I previously talked about Google Maps being stuttery and actually running better in the in-game Steam browser.

Well I recently realized that ALL Youtube videos stutter as well, dropping around 5 to 10 frames every 10 to 20 seconds. Always.

Now, back then I was still running a 4890, so I thought maybe the issue with Google Maps was due to AMD's Legacy drivers.

But no, I've since upgraded to a GTX 660 Twin Frozr III and the issue is still there, plus, the flash video issue.

The kicker? If I use IETab in Firefox on Youtube, there's zero frames dropped.
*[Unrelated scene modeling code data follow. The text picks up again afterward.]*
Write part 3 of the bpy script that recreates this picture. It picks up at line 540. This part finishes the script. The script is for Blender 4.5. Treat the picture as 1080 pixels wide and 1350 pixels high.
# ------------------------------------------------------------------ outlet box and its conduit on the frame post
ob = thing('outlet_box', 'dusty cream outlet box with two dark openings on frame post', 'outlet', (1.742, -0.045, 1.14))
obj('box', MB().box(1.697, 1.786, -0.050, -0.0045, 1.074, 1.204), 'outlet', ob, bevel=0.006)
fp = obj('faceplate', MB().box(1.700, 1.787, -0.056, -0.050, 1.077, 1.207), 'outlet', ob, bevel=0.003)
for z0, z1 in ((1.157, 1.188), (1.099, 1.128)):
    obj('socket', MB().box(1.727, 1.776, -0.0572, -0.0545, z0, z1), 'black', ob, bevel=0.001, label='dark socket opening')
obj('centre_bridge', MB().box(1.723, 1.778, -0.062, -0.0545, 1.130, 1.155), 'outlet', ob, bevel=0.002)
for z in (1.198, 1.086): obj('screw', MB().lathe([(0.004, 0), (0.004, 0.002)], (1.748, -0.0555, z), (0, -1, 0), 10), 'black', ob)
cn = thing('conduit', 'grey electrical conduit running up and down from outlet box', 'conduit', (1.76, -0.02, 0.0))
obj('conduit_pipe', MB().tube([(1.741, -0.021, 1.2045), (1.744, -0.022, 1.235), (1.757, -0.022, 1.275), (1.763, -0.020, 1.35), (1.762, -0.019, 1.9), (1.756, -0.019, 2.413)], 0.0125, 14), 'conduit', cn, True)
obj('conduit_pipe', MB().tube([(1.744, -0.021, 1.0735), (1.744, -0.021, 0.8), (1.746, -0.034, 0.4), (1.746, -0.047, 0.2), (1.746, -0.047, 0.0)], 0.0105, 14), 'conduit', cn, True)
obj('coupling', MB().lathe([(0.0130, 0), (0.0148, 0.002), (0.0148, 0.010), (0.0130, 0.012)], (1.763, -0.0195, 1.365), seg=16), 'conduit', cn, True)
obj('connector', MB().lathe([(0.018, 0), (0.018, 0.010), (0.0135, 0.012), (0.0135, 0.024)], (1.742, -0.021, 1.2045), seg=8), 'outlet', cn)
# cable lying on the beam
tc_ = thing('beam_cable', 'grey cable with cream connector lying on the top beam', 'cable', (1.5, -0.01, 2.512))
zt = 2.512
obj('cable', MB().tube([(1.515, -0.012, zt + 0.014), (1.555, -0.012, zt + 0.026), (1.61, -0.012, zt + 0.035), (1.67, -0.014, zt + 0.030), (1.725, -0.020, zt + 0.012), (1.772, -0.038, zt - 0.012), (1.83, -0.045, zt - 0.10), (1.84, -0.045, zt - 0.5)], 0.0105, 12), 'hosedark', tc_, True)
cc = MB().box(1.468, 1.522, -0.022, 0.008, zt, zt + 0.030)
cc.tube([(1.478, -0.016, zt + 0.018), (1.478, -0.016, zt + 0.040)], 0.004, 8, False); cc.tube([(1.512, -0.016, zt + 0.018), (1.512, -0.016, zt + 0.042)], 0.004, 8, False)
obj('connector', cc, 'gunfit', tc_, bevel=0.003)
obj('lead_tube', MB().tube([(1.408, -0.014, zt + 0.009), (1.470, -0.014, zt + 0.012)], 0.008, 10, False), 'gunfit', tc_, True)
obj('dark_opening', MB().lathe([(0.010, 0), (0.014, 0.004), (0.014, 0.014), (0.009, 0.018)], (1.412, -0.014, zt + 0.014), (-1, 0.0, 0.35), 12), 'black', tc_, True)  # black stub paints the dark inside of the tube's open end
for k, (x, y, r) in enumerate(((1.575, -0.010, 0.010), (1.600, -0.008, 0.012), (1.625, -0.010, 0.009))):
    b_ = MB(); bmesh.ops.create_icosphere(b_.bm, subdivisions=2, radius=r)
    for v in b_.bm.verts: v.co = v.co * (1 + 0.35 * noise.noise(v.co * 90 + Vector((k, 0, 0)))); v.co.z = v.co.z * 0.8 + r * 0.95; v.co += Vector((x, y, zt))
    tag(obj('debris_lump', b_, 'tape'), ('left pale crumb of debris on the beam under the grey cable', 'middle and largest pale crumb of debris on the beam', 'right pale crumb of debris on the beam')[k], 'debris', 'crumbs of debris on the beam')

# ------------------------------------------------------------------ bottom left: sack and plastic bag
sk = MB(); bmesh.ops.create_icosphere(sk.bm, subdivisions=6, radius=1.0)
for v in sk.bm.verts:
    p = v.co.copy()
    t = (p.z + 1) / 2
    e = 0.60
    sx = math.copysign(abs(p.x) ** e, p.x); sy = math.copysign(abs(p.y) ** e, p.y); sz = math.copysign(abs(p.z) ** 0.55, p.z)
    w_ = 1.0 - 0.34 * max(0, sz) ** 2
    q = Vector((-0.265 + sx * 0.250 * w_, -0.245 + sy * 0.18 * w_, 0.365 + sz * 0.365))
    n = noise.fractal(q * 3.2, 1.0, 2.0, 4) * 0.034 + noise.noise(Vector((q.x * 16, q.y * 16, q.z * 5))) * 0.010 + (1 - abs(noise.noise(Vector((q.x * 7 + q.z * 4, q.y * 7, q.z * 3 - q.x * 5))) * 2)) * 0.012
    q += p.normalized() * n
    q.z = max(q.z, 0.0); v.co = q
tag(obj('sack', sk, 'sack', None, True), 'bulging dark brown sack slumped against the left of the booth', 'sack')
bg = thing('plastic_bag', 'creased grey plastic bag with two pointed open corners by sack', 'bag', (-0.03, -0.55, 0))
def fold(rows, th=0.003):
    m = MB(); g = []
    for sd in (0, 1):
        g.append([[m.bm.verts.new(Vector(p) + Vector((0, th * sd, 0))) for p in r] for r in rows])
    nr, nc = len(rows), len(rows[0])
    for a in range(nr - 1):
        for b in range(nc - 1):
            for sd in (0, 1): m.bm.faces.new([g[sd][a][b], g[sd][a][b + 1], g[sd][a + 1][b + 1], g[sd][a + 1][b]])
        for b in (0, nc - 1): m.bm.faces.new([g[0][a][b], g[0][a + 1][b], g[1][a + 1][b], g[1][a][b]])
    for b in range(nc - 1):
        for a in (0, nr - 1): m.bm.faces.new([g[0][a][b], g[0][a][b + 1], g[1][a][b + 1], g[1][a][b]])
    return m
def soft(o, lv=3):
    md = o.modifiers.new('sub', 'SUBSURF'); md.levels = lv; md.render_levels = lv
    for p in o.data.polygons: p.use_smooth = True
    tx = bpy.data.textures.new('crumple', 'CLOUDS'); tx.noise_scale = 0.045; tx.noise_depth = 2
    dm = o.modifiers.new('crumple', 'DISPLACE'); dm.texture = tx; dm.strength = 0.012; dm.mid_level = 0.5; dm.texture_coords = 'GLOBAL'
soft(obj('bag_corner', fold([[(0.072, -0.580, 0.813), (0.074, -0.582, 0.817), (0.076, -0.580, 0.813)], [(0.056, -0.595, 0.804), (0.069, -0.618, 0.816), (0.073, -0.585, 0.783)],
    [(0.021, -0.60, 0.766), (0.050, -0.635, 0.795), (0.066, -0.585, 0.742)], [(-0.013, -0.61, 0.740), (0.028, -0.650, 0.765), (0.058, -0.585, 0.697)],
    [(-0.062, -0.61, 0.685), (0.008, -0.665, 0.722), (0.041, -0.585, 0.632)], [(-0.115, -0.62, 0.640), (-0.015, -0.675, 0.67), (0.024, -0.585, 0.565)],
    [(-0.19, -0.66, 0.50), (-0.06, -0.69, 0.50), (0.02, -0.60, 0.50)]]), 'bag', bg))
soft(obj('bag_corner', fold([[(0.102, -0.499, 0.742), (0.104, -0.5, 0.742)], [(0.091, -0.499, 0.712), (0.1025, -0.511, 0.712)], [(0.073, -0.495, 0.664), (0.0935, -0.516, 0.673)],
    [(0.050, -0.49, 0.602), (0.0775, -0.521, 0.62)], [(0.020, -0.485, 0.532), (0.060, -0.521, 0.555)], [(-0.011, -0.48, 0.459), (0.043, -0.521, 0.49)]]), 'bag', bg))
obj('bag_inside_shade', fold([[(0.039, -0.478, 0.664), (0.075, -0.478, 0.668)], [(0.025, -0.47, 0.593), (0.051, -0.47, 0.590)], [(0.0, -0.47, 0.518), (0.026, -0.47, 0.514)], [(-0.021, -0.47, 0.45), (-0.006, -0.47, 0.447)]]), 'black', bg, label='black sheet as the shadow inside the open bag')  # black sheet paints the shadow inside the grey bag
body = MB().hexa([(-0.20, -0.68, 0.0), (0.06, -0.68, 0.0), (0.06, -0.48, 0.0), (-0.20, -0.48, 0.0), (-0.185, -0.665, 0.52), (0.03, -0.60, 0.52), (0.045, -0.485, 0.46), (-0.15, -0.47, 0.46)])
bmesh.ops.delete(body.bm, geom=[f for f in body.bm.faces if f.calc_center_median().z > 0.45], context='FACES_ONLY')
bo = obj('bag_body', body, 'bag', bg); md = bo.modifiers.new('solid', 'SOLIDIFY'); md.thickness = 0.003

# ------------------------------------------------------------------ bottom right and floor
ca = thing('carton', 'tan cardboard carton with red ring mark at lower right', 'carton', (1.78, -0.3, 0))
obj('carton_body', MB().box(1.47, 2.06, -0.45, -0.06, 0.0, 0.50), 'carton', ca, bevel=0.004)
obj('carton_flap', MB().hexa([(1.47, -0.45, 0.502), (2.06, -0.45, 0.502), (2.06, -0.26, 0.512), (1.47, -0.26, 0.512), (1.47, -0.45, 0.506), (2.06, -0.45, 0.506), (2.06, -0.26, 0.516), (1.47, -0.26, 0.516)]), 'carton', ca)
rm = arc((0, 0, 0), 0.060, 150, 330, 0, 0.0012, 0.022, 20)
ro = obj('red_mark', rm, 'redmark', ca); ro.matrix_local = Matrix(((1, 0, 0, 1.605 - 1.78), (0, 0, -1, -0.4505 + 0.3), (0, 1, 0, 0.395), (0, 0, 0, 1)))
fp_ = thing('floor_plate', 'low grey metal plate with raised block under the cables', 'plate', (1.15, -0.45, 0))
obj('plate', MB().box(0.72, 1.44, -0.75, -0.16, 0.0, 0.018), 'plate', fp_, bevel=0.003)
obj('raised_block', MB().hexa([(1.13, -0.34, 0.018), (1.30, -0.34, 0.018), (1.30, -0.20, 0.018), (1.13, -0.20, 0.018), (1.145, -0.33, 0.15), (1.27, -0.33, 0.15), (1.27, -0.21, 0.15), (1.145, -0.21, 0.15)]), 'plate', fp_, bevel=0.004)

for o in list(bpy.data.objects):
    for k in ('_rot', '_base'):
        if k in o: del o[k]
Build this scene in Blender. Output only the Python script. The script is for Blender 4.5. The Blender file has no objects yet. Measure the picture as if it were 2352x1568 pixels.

Both Chrome and IE run flash (and maps) flawlessly, so the only conclusion I can come up with is that the issue is Firefox, not my computer.

I tried both the stable (17.0.1) and latest Nightly and the issue was there. I tried to do alot of things short of reinstalling Windows. Safe mode, new profile, disabling protected mode, HW acceleration off in Fx, off in Flash, off in both, on in both. Nothing could fix it.

I knew Firefox had performance issues but I didn't realize it was this bad. Makes me sad considering I've been using it since the Firebird days...

Now, a few questions, has anyone noticed this issue? Or was able to fix it? And when is Youtube gonna implement HTML5 on all videos!?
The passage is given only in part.